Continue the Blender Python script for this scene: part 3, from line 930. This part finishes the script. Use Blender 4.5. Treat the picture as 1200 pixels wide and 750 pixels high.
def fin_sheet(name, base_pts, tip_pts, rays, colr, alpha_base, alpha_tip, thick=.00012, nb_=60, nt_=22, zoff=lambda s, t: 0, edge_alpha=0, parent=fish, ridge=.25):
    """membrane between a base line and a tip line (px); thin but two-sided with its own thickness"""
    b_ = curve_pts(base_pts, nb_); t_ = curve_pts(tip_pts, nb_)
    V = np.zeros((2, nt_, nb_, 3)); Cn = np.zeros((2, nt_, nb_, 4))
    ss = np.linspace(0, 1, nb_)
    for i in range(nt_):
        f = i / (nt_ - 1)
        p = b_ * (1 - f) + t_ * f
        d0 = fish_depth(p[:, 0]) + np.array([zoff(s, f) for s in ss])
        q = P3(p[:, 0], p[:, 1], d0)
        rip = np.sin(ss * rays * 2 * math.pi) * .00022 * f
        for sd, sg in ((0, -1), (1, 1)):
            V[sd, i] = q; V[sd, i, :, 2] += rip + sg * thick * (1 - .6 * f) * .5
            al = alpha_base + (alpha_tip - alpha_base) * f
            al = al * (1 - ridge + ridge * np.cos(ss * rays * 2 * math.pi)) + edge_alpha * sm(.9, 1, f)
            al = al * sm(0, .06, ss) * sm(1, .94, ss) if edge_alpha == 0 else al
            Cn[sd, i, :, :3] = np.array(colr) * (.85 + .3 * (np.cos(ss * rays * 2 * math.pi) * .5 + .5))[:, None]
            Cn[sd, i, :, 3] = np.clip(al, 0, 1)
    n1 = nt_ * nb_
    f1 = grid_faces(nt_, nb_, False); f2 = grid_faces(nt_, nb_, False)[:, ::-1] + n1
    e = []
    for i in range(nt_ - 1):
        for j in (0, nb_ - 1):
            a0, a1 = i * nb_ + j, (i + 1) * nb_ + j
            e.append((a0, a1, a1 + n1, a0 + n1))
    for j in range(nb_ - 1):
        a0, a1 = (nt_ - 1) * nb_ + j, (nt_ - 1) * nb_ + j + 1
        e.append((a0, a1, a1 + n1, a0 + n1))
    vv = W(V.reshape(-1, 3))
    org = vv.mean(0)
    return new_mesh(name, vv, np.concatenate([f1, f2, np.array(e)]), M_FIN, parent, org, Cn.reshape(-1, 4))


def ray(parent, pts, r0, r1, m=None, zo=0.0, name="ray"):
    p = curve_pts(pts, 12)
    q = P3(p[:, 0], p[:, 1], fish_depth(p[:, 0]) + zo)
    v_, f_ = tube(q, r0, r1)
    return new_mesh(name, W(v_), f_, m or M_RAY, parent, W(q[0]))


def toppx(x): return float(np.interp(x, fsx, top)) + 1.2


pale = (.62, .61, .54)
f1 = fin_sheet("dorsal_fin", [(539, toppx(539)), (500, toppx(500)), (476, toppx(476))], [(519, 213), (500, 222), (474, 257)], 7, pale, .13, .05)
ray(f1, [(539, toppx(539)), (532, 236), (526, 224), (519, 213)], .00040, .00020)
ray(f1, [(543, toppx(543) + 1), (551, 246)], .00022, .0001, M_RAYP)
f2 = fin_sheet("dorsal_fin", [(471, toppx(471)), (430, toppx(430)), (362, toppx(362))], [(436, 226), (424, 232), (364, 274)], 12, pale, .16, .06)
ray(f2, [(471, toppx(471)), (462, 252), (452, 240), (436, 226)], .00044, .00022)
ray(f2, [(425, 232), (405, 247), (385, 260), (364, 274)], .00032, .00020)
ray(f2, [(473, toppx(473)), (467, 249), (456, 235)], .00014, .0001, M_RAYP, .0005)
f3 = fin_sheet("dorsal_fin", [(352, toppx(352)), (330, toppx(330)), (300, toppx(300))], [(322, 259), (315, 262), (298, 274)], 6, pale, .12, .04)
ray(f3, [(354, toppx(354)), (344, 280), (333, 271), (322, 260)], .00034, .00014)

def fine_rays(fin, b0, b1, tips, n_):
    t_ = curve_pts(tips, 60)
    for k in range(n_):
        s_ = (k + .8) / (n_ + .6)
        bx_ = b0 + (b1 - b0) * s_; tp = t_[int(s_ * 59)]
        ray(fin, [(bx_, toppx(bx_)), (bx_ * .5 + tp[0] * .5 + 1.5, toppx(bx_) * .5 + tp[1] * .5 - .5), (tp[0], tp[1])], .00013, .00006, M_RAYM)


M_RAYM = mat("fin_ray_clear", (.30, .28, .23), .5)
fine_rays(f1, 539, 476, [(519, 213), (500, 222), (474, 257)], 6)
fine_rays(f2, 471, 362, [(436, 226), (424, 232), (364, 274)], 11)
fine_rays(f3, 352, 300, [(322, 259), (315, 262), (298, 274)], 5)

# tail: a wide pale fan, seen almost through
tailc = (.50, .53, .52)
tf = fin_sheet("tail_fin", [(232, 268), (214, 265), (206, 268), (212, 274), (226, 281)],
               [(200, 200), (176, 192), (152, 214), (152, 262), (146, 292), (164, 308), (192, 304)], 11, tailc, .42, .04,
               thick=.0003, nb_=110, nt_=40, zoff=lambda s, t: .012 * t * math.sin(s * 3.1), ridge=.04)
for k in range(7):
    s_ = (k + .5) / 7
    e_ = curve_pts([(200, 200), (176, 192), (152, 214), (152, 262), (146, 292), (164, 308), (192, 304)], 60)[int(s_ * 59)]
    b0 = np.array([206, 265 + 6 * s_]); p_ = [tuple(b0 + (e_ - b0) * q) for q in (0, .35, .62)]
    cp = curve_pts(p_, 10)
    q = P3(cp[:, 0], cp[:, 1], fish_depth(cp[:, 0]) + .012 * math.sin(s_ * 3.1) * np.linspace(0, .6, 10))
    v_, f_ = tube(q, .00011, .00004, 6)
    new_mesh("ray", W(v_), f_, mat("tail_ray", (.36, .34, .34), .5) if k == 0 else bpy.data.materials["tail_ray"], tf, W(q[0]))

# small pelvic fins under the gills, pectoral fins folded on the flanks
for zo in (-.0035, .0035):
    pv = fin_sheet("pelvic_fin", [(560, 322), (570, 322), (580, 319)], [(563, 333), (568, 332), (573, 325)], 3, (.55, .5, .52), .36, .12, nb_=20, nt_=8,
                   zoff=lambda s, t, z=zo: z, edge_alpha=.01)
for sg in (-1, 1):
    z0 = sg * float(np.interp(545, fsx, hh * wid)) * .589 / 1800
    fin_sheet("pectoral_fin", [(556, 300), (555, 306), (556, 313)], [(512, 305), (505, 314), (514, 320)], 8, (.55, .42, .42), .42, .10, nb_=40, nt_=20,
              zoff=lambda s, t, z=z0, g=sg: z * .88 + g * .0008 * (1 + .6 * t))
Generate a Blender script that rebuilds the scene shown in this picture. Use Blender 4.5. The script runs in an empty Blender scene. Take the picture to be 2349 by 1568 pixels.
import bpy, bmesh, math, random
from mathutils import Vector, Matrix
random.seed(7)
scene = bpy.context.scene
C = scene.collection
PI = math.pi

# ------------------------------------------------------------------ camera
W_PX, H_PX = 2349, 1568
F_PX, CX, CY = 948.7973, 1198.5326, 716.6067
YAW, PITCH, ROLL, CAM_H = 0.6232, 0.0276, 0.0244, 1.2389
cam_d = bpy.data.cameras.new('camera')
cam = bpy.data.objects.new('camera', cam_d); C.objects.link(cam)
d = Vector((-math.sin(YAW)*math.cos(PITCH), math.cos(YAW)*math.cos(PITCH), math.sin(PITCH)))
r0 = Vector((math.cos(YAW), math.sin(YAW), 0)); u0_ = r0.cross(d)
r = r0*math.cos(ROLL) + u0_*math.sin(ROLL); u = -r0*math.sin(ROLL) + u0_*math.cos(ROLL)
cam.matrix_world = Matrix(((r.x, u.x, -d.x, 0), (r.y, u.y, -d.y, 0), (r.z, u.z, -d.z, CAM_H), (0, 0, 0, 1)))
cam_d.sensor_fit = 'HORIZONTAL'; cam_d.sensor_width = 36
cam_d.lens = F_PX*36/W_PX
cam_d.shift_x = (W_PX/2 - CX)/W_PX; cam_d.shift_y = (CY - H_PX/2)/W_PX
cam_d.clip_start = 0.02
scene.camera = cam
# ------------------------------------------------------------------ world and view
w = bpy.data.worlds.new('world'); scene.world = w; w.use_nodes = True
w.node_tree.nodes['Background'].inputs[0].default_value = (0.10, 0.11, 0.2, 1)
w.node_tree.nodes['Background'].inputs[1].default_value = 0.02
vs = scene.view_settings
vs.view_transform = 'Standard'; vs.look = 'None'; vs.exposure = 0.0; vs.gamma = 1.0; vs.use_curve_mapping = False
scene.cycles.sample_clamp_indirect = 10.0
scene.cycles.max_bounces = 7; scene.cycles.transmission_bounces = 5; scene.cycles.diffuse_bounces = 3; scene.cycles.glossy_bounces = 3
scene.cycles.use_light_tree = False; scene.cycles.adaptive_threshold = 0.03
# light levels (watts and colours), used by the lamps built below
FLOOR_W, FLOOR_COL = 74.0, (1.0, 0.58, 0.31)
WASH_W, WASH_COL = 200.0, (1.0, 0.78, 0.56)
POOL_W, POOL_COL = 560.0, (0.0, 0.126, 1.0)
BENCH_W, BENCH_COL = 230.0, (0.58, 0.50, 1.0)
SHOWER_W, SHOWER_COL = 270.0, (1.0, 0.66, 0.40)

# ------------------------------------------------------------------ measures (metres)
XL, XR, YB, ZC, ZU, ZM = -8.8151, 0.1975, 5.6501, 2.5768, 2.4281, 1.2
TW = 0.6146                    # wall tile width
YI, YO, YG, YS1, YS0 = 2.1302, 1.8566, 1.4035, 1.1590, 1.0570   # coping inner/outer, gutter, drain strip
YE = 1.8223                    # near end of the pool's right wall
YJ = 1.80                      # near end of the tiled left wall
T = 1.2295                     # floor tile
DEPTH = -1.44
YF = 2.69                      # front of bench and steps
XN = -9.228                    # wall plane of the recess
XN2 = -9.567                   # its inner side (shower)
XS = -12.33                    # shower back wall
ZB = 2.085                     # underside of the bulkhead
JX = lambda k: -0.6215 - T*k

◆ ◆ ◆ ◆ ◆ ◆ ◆

** SET TASK **
Among the entries above, locate the lines containing "Generate a Blender" and "PI = math.pi", and transcribe exactly those two lines and all lines between.

** RESPONSE TO THIS TASK **
Generate a Blender script that rebuilds the scene shown in this picture. Use Blender 4.5. The script runs in an empty Blender scene. Take the picture to be 2349 by 1568 pixels.
import bpy, bmesh, math, random
from mathutils import Vector, Matrix
random.seed(7)
scene = bpy.context.scene
C = scene.collection
PI = math.pi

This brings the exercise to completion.